Amazon is reportedly considering discontinuing use of the US Postal Service and building out its own shipping network to rival it, according to The Washington Post. The e-commerce behemoth spends more than $6 billion a year on the public mail carrier, representing just shy of 8 percent of the service's total revenues. That's up from just shy of $4 billion in 2019, and Amazon continues to grow.

However, it sounds like that split might be due to a breakdown in negotiations between Amazon and the USPS rather than Amazon proactively pullings its business. Amazon provided Engadget with the following statement regarding the Post's reporting and its negotiations with the USPS: 

"The USPS is a longstanding and trusted partner and we remain committed to working together. We’ve continued to discuss ways to extend our partnership that would increase our spend with them, and we look forward to hearing more from them soon — with the goal of extending our relationship that started more than 30 years ago. We were surprised to hear they want to run an auction after nearly a year of negotiations, so we still have a lot to work through. Given the change of direction and the uncertainty it adds to our delivery network, we're evaluating all of our options that would ensure we can continue to deliver for our customers."

The auction Amazon is referring to would be a "reverse auction," according to the Post. The USPS would be offering its mailing capabilities to the highest bidder, essentially making Amazon and other high-volume shippers compete for USPS resources. This move would reportedly be a result of the breakdown in talks between Amazon and the USPS. 

Over the past decade, Amazon has invested heavily in shipping logistics, buying its own Boeing planes, debuting electric delivery vans and slowly building out a drone delivery network. Last year, Amazon handled over 6.3 billion parcels, a 7 percent increase over the previous year, according to the Pitney Bowes parcel shipping index. USPS, for its part, handled roughly 6.9 billion, just a 3 percent increase over 2023. That is to say that Amazon's shipping network can already handle over 90 percent of the volume of the US Postal Service (at least by sheer numbers).

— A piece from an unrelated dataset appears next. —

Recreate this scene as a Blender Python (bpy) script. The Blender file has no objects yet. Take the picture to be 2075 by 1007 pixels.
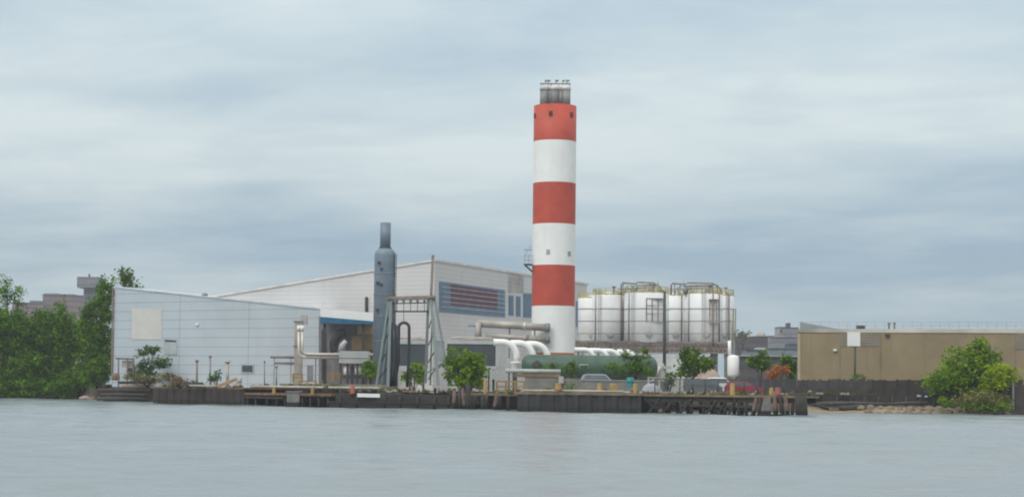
import bpy, math, random
import numpy as np
from mathutils import Vector, Matrix

rng = random.Random(7)
S = bpy.context.scene
COL = S.collection
V = Vector
R = math.radians

# ------------------------------------------------------------------ camera
F_PX = 3846.0
CAM = V((0, 0, 2.6))
ROT = Matrix.Rotation(R(90 + 4.22), 3, 'X') @ Matrix.Rotation(R(0.65), 3, 'Z')
cd = bpy.data.cameras.new('camera')
cd.sensor_width = 36
cd.lens = 36 * F_PX / 2075
cd.clip_start = 0.5
cd.clip_end = 20000
cam = bpy.data.objects.new('camera', cd)
cam.matrix_world = Matrix.Translation(CAM) @ ROT.to_4x4()
COL.objects.link(cam)
S.camera = cam


def ray(px, py):
    return ROT @ V(((px - 1037.5) / F_PX, -(py - 503.5) / F_PX, -1.0))


def P(px, py, Y):
    """surveyed point: bearing and height seen from the boat, at distance Y"""
    d = ray(px, py)
    return CAM + d * (Y / d.y)


def W(px, py, z=0.0):
    d = ray(px, py)
    return CAM + d * ((z - CAM.z) / d.z)


def PP(px, py, p0, n):
    d = ray(px, py)
    return CAM + d * ((p0 - CAM).dot(n) / d.dot(n))


GZ = 2.2    # level of the plant yard


def G(px, Y, z=GZ):
    """point on the yard below a bearing"""
    p = P(px, 785, Y)
    return V((p.x, p.y, z))


# ------------------------------------------------------------------ materials
def new_mat(name):
    m = bpy.data.materials.new(name)
    m.use_nodes = True
    nt = m.node_tree
    for n in list(nt.nodes):
        nt.nodes.remove(n)
    out = nt.nodes.new('ShaderNodeOutputMaterial')
    b = nt.nodes.new('ShaderNodeBsdfPrincipled')
    nt.links.new(b.outputs[0], out.inputs[0])
    return m, nt, b, out


def mixc(nt, fac, a, b, mode='MIX'):
    n = nt.nodes.new('ShaderNodeMix')
    n.data_type = 'RGBA'
    n.blend_type = mode
    for s, v in ((n.inputs[0], fac), (n.inputs[6], a), (n.inputs[7], b)):
        if isinstance(v, (int, float)):
            s.default_value = v
        elif isinstance(v, (tuple, list)):
            s.default_value = (*v[:3], 1)
        else:
            nt.links.new(v, s)
    return n.outputs[2]


def math_(nt, op, a, b=None, c=None, clamp=False):
    n = nt.nodes.new('ShaderNodeMath')
    n.operation = op
    n.use_clamp = clamp
    for i, v in enumerate((a, b, c)):
        if v is None:
            continue
        if isinstance(v, (int, float)):
            n.inputs[i].default_value = v
        else:
            nt.links.new(v, n.inputs[i])
    return n.outputs[0]


def noise(nt, vec, scale, detail=4, rough=0.55, dist=0):
    n = nt.nodes.new('ShaderNodeTexNoise')
    n.inputs['Scale'].default_value = scale
    n.inputs['Detail'].default_value = detail
    n.inputs['Roughness'].default_value = rough
    n.inputs['Distortion'].default_value = dist
    nt.links.new(vec, n.inputs['Vector'])
    return n.outputs['Fac']


def scaled(nt, vec, s):
    n = nt.nodes.new('ShaderNodeVectorMath')
    n.operation = 'MULTIPLY'
    nt.links.new(vec, n.inputs[0])
    n.inputs[1].default_value = s
    return n.outputs[0]


def ramp(nt, fac, lo, hi):
    n = nt.nodes.new('ShaderNodeMapRange')
    n.inputs[1].default_value = lo
    n.inputs[2].default_value = hi
    n.clamp = True
    nt.links.new(fac, n.inputs[0])
    return n.outputs[0]


MATS = {}


def M(name, col, rough=0.6, metal=0.0, var=0.18, vscale=0.6, stain=None, stain_amt=0.5, stain_lo=0.52,
      seam_z=None, seam_x=None, seam_w=0.05, seam_k=0.75, bump=0.0, tide=False):
    m, nt, b, out = new_mat(name)
    g = nt.nodes.new('ShaderNodeNewGeometry')
    pos = g.outputs['Position']
    c1 = tuple(x * (1 - var) for x in col)
    c2 = tuple(min(1, x * (1 + var)) for x in col)
    f = noise(nt, pos, vscale, 5)
    c = mixc(nt, ramp(nt, f, 0.3, 0.7), c1, c2)
    if stain:
        s = noise(nt, scaled(nt, pos, (0.9, 0.9, 0.09)), 1.0, 6, 0.65)
        s2 = noise(nt, pos, 0.35, 3)
        sf = math_(nt, 'MULTIPLY', ramp(nt, s, stain_lo, stain_lo + 0.22), ramp(nt, s2, 0.35, 0.65))
        c = mixc(nt, math_(nt, 'MULTIPLY', sf, stain_amt), c, stain)
    sep = None
    for per, ax in ((seam_z, 'Z'), (seam_x, 'X')):
        if per:
            if sep is None:
                sep = nt.nodes.new('ShaderNodeSeparateXYZ')
                nt.links.new(pos, sep.inputs[0])
            fr = math_(nt, 'FRACT', math_(nt, 'DIVIDE', math_(nt, 'ADD', sep.outputs[ax], 498.6), per))
            ln = math_(nt, 'LESS_THAN', fr, seam_w / per)
            c = mixc(nt, ln, c, mixc(nt, 1.0, c, (seam_k, seam_k, seam_k), 'MULTIPLY'))
    if tide:
        # weed and wet slime up to the high water mark
        if sep is None:
            sep = nt.nodes.new('ShaderNodeSeparateXYZ')
            nt.links.new(pos, sep.inputs[0])
        lv = math_(nt, 'ADD', sep.outputs['Z'], math_(nt, 'MULTIPLY', noise(nt, pos, 1.3, 3), -0.5))
        c = mixc(nt, ramp(nt, lv, 0.45, 0.25), c, (0.014, 0.018, 0.011))
    nt.links.new(c, b.inputs['Base Color'])
    b.inputs['Roughness'].default_value = rough
    b.inputs['Metallic'].default_value = metal
    if bump:
        bp = nt.nodes.new('ShaderNodeBump')
        bp.inputs['Strength'].default_value = bump
        bp.inputs['Distance'].default_value = 0.05
        nt.links.new(noise(nt, pos, 3.0, 5), bp.inputs['Height'])
        nt.links.new(bp.outputs[0], b.inputs['Normal'])
    MATS[name] = m
    return m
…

The USPS has been in dire financial condition for some time, losing billions of dollars a year. Negotiations between Amazon and the public carrier have reportedly stalled, which, together with the agency's need to keep raising its prices, may create more urgency for the company to eliminate its reliance on the service altogether.

The Postal Service has struggled to modernize and adapt (its attempt to electrify the truck fleet was a bust) in a market where the likes of Amazon and Walmart are investing billions in delivering packages around the country at lightning speed. The ever-accelerating digitization of communication and heavy investment in privately owned shipping operations threatens the very existence of one of the country's greatest public goods.

Update, December 4, 2025, 2:24PM ET: This story has been updated with a statement from Amazon and more details about the "reverse auction" the USPS reportedly wants to conduct if it no longer works with Amazon.